What you will do => Pictures stay out of this copy, which runs from the first line of the material through the line containing "PI = math.pi".

Dataset section =>
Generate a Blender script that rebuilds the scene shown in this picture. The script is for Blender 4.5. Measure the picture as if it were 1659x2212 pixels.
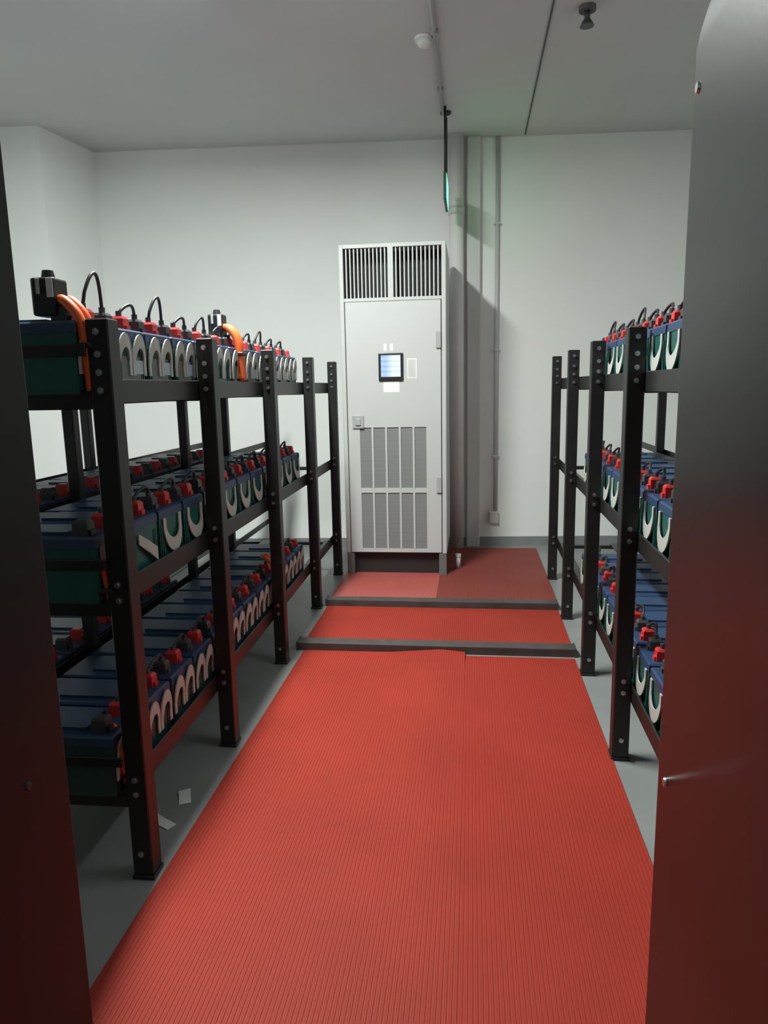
import bpy, bmesh, math, random
from mathutils import Matrix, Vector
random.seed(7)
for o in list(bpy.data.objects):
    bpy.data.objects.remove(o)
scene = bpy.context.scene
C = scene.collection
PI = math.pi

# ------------------------------------------------------------------ camera
FPX, PW, PH = 1530.0, 1659.0, 2212.0
cam_data = bpy.data.cameras.new('camera')
cam_data.sensor_fit = 'VERTICAL'
cam_data.sensor_height = 24.0
cam_data.lens = FPX / PH * 24.0
cam_data.clip_start = 0.02
cam = bpy.data.objects.new('camera', cam_data)
C.objects.link(cam)
_r = math.radians(1.1)                       # slight roll
_Y = Vector(((1018 - PW / 2) / FPX, (832 - PH / 2) / FPX, 1)).normalized()
_a, _b = math.sin(_r), math.cos(_r)
_D = Vector((_a, _b, -(_a * _Y.x + _b * _Y.y) / _Y.z)).normalized()
_X = _D.cross(_Y)
R = Matrix((_X, _Y, -_D))                    # rows: world axes seen in the camera frame
right, down, fwd = R.col[0], R.col[1], R.col[2]
m = Matrix.Identity(4)
for i in range(3):
    m[i][0], m[i][1], m[i][2] = right[i], -down[i], -fwd[i]
m[2][3] = 1.25
cam.matrix_world = m
scene.camera = cam

# ------------------------------------------------------------------ world, exposure
world = bpy.data.worlds.new('world')
scene.world = world
world.use_nodes = True
bg = world.node_tree.nodes['Background']
bg.inputs[0].default_value = (0.02, 0.022, 0.022, 1)
bg.inputs[1].default_value = 0.3
scene.view_settings.view_transform = 'Standard'
scene.view_settings.look = 'None'
scene.view_settings.gamma = 1.0
scene.view_settings.exposure = 0.0
scene.view_settings.use_curve_mapping = False
# ceiling lamps (built below, each with its own light): (x, y0, y1, watts)
LAMPS = [(-1.00, 2.00, 3.20, 134.0), (1.30, 1.40, 2.60, 14.0)]
LIGHT_COL = (0.955, 1.0, 0.962)

# ------------------------------------------------------------------ materials
MATS = {}
def srgb(r, g, b):
    f = lambda c: ((c / 255) / 12.92 if c / 255 <= 0.04045 else ((c / 255 + 0.055) / 1.055) ** 2.4)
    return (f(r), f(g), f(b), 1)

def mat(name, col, rough=0.5, metal=0.0, var=0.06, scale=8.0, bump=0.0, bscale=60.0, spec=0.5, emis=None, estr=0.0, coat=0.0):
    mt = bpy.data.materials.new(name)
    mt.use_nodes = True
    nt = mt.node_tree
    b = nt.nodes['Principled BSDF']
    b.inputs['Roughness'].default_value = rough
    b.inputs['Metallic'].default_value = metal
    b.inputs['Specular IOR Level'].default_value = spec
    b.inputs['Coat Weight'].default_value = coat
    tc = nt.nodes.new('ShaderNodeTexCoord')
    nz = nt.nodes.new('ShaderNodeTexNoise')
    nz.inputs['Scale'].default_value = scale
    nz.inputs['Detail'].default_value = 4
    nt.links.new(tc.outputs['Object'], nz.inputs['Vector'])
    rp = nt.nodes.new('ShaderNodeValToRGB')
    rp.color_ramp.elements[0].position = 0.3
    rp.color_ramp.elements[1].position = 0.7
    rp.color_ramp.elements[0].color = tuple(c * (1 - var) for c in col[:3]) + (1,)
    rp.color_ramp.elements[1].color = tuple(min(1, c * (1 + var)) for c in col[:3]) + (1,)
    nt.links.new(nz.outputs['Fac'], rp.inputs['Fac'])
    nt.links.new(rp.outputs['Color'], b.inputs['Base Color'])
    if bump:
        n2 = nt.nodes.new('ShaderNodeTexNoise')
        n2.inputs['Scale'].default_value = bscale
        nt.links.new(tc.outputs['Object'], n2.inputs['Vector'])
        bp = nt.nodes.new('ShaderNodeBump')
        bp.inputs['Strength'].default_value = bump
        bp.inputs['Distance'].default_value = 0.002
        nt.links.new(n2.outputs['Fac'], bp.inputs['Height'])
        nt.links.new(bp.outputs['Normal'], b.inputs['Normal'])
    if emis:
        b.inputs['Emission Color'].default_value = emis
        b.inputs['Emission Strength'].default_value = estr
    MATS[name] = mt
    return mt

mat('wall', (0.83, 0.85, 0.83, 1), 0.85, var=0.015, scale=3, bump=0.08)
mat('ceiling', (0.60, 0.61, 0.60, 1), 0.9, var=0.02, scale=2, bump=0.1)
mat('floor', (0.24, 0.252, 0.248, 1), 0.4, var=0.12, scale=3.5, bump=0.05, bscale=20)
mat('baseboard', (0.22, 0.24, 0.24, 1), 0.5)
mat('mat_red', (0.31, 0.033, 0.020, 1), 0.6, var=0.08, scale=2.5, spec=0.2)
mat('mat_red_deep', (0.31, 0.031, 0.019, 1), 0.6, var=0.08, scale=2.5, spec=0.2)
mat('mat_dull', (0.22, 0.045, 0.034, 1), 0.6, var=0.08, scale=2.5, spec=0.3)
mat('mat_pink', (0.42, 0.095, 0.082, 1), 0.42, var=0.06, scale=3, spec=0.5)
mat('steel_black', (0.012, 0.013, 0.013, 1), 0.38, var=0.15, scale=20, spec=0.5)
mat('bolt', (0.55, 0.57, 0.58, 1), 0.3, metal=1.0)
mat('channel', (0.06, 0.052, 0.050, 1), 0.45, var=0.2, scale=15)
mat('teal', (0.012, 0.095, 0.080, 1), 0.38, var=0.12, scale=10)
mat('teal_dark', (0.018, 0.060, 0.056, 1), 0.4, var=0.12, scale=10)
mat('lid_blue', (0.022, 0.052, 0.115, 1), 0.45, var=0.1, scale=12)
mat('cap_red', (0.62, 0.035, 0.035, 1), 0.4, var=0.08)
mat('cap_grey', (0.05, 0.055, 0.058, 1), 0.45)
mat('strap', (0.46, 0.48, 0.45, 1), 0.45, var=0.06, scale=20)
mat('label_grey', (0.16, 0.17, 0.168, 1), 0.5, var=0.12, scale=14)
mat('cable_black', (0.015, 0.016, 0.018, 1), 0.45)
mat('cable_orange', (0.85, 0.14, 0.025, 1), 0.45, var=0.06)
mat('white_plastic', (0.82, 0.84, 0.83, 1), 0.35, var=0.03)
mat('grey_tag', (0.55, 0.57, 0.57, 1), 0.4)
mat('ac_body', (0.50, 0.52, 0.51, 1), 0.5, var=0.012, scale=3)
mat('ac_dark', (0.008, 0.009, 0.010, 1), 0.6)
mat('ac_seam', (0.10, 0.105, 0.105, 1), 0.6)
mat('ac_grey', (0.36, 0.38, 0.375, 1), 0.5)
mat('ac_base', (0.02, 0.021, 0.021, 1), 0.5)
mat('ac_foot', (0.14, 0.145, 0.145, 1), 0.5)
mat('bezel', (0.02, 0.021, 0.022, 1), 0.3)
mat('trunking', (0.60, 0.60, 0.59, 1), 0.55, var=0.02)
mat('pipe_white', (0.74, 0.72, 0.71, 1), 0.45, var=0.03)
mat('conduit', (0.50, 0.51, 0.50, 1), 0.45)
mat('cabinet_grey', (0.019, 0.022, 0.022, 1), 0.36, var=0.05, scale=4, bump=0.05, bscale=120, spec=0.42)
mat('cabinet_black', (0.008, 0.010, 0.010, 1), 0.45, var=0.08, scale=4, spec=0.25)
mat('conduit_dark', (0.38, 0.385, 0.38, 1), 0.8)
mat('seam', (0.10, 0.10, 0.10, 1), 0.8)
mat('lamp_body', (0.8, 0.82, 0.81, 1), 0.5)
mat('diffuser', (0.9, 0.92, 0.9, 1), 0.5, emis=(0.955, 1.0, 0.962, 1), estr=36.0)
mat('diffuser_dim', (0.9, 0.92, 0.9, 1), 0.5, emis=(0.955, 1.0, 0.962, 1), estr=4.0)
mat('sign_green', (0.02, 0.4, 0.1, 1), 0.4, emis=(0.09, 1.0, 0.30, 1), estr=3.2)
mat('paper', (0.7, 0.71, 0.69, 1), 0.7)

# perforated vent: fine horizontal slots as flat tone
def vent_mat():
    mt = bpy.data.materials.new('vent_mesh'); mt.use_nodes = True
    nt = mt.node_tree; b = nt.nodes['Principled BSDF']; b.inputs['Roughness'].default_value = 0.55
    tc = nt.nodes.new('ShaderNodeTexCoord')
    wv = nt.nodes.new('ShaderNodeTexWave'); wv.bands_direction = 'Z'; wv.inputs['Scale'].default_value = 40
    nt.links.new(tc.outputs['Object'], wv.inputs['Vector'])
    rp = nt.nodes.new('ShaderNodeValToRGB')
    rp.color_ramp.elements[0].color = (0.14, 0.15, 0.15, 1)
    rp.color_ramp.elements[1].color = (0.27, 0.285, 0.28, 1)
    nt.links.new(wv.outputs['Fac'], rp.inputs['Fac'])
    nt.links.new(rp.outputs['Color'], b.inputs['Base Color'])
    MATS['vent_mesh'] = mt
vent_mat()

# lit control screen: pale blue page with a white panel on the right
def screen_mat():
    mt = bpy.data.materials.new('screen'); mt.use_nodes = True
    nt = mt.node_tree; b = nt.nodes['Principled BSDF']; b.inputs['Roughness'].default_value = 0.3
    b.inputs['Base Color'].default_value = (0.1, 0.12, 0.14, 1)
    tc = nt.nodes.new('ShaderNodeTexCoord'); sp = nt.nodes.new('ShaderNodeSeparateXYZ')
    nt.links.new(tc.outputs['Generated'], sp.inputs[0])
    rp = nt.nodes.new('ShaderNodeValToRGB')
    e = rp.color_ramp.elements
    e[0].position = 0.25; e[0].color = (0.30, 0.52, 0.86, 1)
    e[1].position = 0.6; e[1].color = (0.78, 0.90, 0.95, 1)
    nt.links.new(sp.outputs['X'], rp.inputs['Fac'])
    wv = nt.nodes.new('ShaderNodeTexWave'); wv.bands_direction = 'Z'; wv.inputs['Scale'].default_value = 1.3
    nt.links.new(tc.outputs['Generated'], wv.inputs['Vector'])
    mx = nt.nodes.new('ShaderNodeMix'); mx.data_type = 'RGBA'; mx.inputs['Factor'].default_value = 0.18
    nt.links.new(rp.outputs['Color'], mx.inputs['A']); nt.links.new(wv.outputs['Color'], mx.inputs['B'])
    nt.links.new(mx.outputs['Result'], b.inputs['Emission Color'])
    b.inputs['Emission Strength'].default_value = 1.0
    MATS['screen'] = mt
screen_mat()

# ------------------------------------------------------------------ mesh helpers
class MB:
    def __init__(self): self.v = []; self.f = []; self.smooth = False
    def box(self, x0, x1, y0, y1, z0, z1):
        n = len(self.v)
        self.v += [(x0, y0, z0), (x1, y0, z0), (x1, y1, z0), (x0, y1, z0), (x0, y0, z1), (x1, y0, z1), (x1, y1, z1), (x0, y1, z1)]
        self.f += [tuple(n + i for i in q) for q in ((3, 2, 1, 0), (4, 5, 6, 7), (0, 1, 5, 4), (1, 2, 6, 5), (2, 3, 7, 6), (3, 0, 4, 7))]
        return self
    def loft(self, rings, cap=True):
        n = len(self.v); k = len(rings[0])
        for r in rings: self.v += [tuple(p) for p in r]
        for i in range(len(rings) - 1):
            for j in range(k):
                a = n + i * k + j; b = n + i * k + (j + 1) % k
                self.f.append((a, b, b + k, a + k))
        if cap:
            self.f.append(tuple(n + j for j in reversed(range(k))))
            self.f.append(tuple(n + (len(rings) - 1) * k + j for j in range(k)))
        return self
    def cyl(self, c, axis, r, h, n=14, r2=None):
        r2 = r if r2 is None else r2
        def ring(rr, t):
            out = []
            for i in range(n):
                a = 2 * PI * i / n; p, q = rr * math.cos(a), rr * math.sin(a)
                if axis == 'z': out.append((c[0] + p, c[1] + q, c[2] + t))
                elif axis == 'y': out.append((c[0] + q, c[1] + t, c[2] + p))
                else: out.append((c[0] + t, c[1] + p, c[2] + q))
            return out
        return self.loft([ring(r, 0), ring(r2, h)])
    def tube(self, pts, r, n=8):
        pts = [Vector(p) for p in pts]; rings = []
        up = Vector((0.31, 0.17, 0.93)).normalized()
        for i, p in enumerate(pts):
            t = (pts[min(i + 1, len(pts) - 1)] - pts[max(i - 1, 0)]).normalized()
            s = t.cross(up); s = s.normalized() if s.length > 1e-4 else Vector((1, 0, 0))
            u = s.cross(t)
            rings.append([p + (s * math.cos(2 * PI * j / n) + u * math.sin(2 * PI * j / n)) * r for j in range(n)])
        self.smooth = True
        return self.loft(rings)
    def mesh(self, name, bevel=0.0, seg=2, smooth=None):
        me = bpy.data.meshes.new(name)
        me.from_pydata(self.v, [], self.f)
        bm = bmesh.new(); bm.from_mesh(me)
        bmesh.ops.recalc_face_normals(bm, faces=bm.faces)
        if bevel:
            es = [e for e in bm.edges if len(e.link_faces) == 2 and e.calc_face_angle(0) > 0.7]
            bmesh.ops.bevel(bm, geom=es, offset=bevel, segments=seg, affect='EDGES', profile=0.5)
        for f in bm.faces: f.smooth = self.smooth if smooth is None else smooth
        bm.to_mesh(me); bm.free()
        return me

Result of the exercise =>
Generate a Blender script that rebuilds the scene shown in this picture. The script is for Blender 4.5. Measure the picture as if it were 1659x2212 pixels.
import bpy, bmesh, math, random
from mathutils import Matrix, Vector
random.seed(7)
for o in list(bpy.data.objects):
    bpy.data.objects.remove(o)
scene = bpy.context.scene
C = scene.collection
PI = math.pi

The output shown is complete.